▶ REQUIRED WORK
Write out each line beneath this one exactly as it reads.

▶ DATA PROVIDED
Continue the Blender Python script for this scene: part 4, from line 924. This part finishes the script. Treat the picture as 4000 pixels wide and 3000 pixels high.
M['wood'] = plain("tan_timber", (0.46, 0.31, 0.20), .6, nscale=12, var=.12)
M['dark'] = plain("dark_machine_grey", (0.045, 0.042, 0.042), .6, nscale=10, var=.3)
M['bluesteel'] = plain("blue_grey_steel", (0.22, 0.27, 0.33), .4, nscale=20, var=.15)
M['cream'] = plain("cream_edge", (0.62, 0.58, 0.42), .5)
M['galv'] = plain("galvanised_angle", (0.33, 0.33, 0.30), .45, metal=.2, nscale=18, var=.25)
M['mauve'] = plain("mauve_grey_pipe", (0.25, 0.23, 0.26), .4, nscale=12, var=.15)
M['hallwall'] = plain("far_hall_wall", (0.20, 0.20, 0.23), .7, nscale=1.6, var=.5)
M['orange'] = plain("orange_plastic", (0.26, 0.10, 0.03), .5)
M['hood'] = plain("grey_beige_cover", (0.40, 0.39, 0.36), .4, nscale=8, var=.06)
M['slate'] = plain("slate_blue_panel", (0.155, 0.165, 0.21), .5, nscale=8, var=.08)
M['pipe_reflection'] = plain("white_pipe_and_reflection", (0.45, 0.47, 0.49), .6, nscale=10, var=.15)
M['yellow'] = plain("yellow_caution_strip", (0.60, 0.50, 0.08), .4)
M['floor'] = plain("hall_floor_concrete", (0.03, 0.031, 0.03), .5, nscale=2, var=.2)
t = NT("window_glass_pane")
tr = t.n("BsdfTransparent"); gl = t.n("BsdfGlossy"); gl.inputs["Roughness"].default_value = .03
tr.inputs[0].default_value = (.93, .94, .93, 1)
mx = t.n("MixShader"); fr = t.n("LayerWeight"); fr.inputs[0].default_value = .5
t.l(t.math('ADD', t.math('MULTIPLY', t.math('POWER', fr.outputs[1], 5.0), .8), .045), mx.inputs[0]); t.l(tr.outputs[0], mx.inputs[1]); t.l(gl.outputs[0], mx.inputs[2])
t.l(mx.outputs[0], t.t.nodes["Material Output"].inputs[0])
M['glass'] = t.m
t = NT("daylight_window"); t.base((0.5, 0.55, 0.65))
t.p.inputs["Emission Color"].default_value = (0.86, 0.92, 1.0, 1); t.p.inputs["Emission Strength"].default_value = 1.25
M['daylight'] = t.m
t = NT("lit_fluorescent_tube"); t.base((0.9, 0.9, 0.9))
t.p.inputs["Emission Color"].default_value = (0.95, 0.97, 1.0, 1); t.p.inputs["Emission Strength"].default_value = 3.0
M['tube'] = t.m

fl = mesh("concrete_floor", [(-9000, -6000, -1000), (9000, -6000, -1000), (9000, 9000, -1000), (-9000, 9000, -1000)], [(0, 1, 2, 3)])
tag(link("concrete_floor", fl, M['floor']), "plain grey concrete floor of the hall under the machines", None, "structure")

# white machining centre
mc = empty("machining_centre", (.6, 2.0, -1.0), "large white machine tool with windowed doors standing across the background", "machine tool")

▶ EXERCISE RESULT
Continue the Blender Python script for this scene: part 4, from line 924. This part finishes the script. Treat the picture as 4000 pixels wide and 3000 pixels high.
M['wood'] = plain("tan_timber", (0.46, 0.31, 0.20), .6, nscale=12, var=.12)
M['dark'] = plain("dark_machine_grey", (0.045, 0.042, 0.042), .6, nscale=10, var=.3)
M['bluesteel'] = plain("blue_grey_steel", (0.22, 0.27, 0.33), .4, nscale=20, var=.15)
M['cream'] = plain("cream_edge", (0.62, 0.58, 0.42), .5)
M['galv'] = plain("galvanised_angle", (0.33, 0.33, 0.30), .45, metal=.2, nscale=18, var=.25)
M['mauve'] = plain("mauve_grey_pipe", (0.25, 0.23, 0.26), .4, nscale=12, var=.15)
M['hallwall'] = plain("far_hall_wall", (0.20, 0.20, 0.23), .7, nscale=1.6, var=.5)
M['orange'] = plain("orange_plastic", (0.26, 0.10, 0.03), .5)
M['hood'] = plain("grey_beige_cover", (0.40, 0.39, 0.36), .4, nscale=8, var=.06)
M['slate'] = plain("slate_blue_panel", (0.155, 0.165, 0.21), .5, nscale=8, var=.08)
M['pipe_reflection'] = plain("white_pipe_and_reflection", (0.45, 0.47, 0.49), .6, nscale=10, var=.15)
M['yellow'] = plain("yellow_caution_strip", (0.60, 0.50, 0.08), .4)
M['floor'] = plain("hall_floor_concrete", (0.03, 0.031, 0.03), .5, nscale=2, var=.2)
t = NT("window_glass_pane")
tr = t.n("BsdfTransparent"); gl = t.n("BsdfGlossy"); gl.inputs["Roughness"].default_value = .03
tr.inputs[0].default_value = (.93, .94, .93, 1)
mx = t.n("MixShader"); fr = t.n("LayerWeight"); fr.inputs[0].default_value = .5
t.l(t.math('ADD', t.math('MULTIPLY', t.math('POWER', fr.outputs[1], 5.0), .8), .045), mx.inputs[0]); t.l(tr.outputs[0], mx.inputs[1]); t.l(gl.outputs[0], mx.inputs[2])
t.l(mx.outputs[0], t.t.nodes["Material Output"].inputs[0])
M['glass'] = t.m
t = NT("daylight_window"); t.base((0.5, 0.55, 0.65))
t.p.inputs["Emission Color"].default_value = (0.86, 0.92, 1.0, 1); t.p.inputs["Emission Strength"].default_value = 1.25
M['daylight'] = t.m
t = NT("lit_fluorescent_tube"); t.base((0.9, 0.9, 0.9))
t.p.inputs["Emission Color"].default_value = (0.95, 0.97, 1.0, 1); t.p.inputs["Emission Strength"].default_value = 3.0
M['tube'] = t.m

fl = mesh("concrete_floor", [(-9000, -6000, -1000), (9000, -6000, -1000), (9000, 9000, -1000), (-9000, 9000, -1000)], [(0, 1, 2, 3)])
tag(link("concrete_floor", fl, M['floor']), "plain grey concrete floor of the hall under the machines", None, "structure")

# white machining centre
mc = empty("machining_centre", (.6, 2.0, -1.0), "large white machine tool with windowed doors standing across the background", "machine tool")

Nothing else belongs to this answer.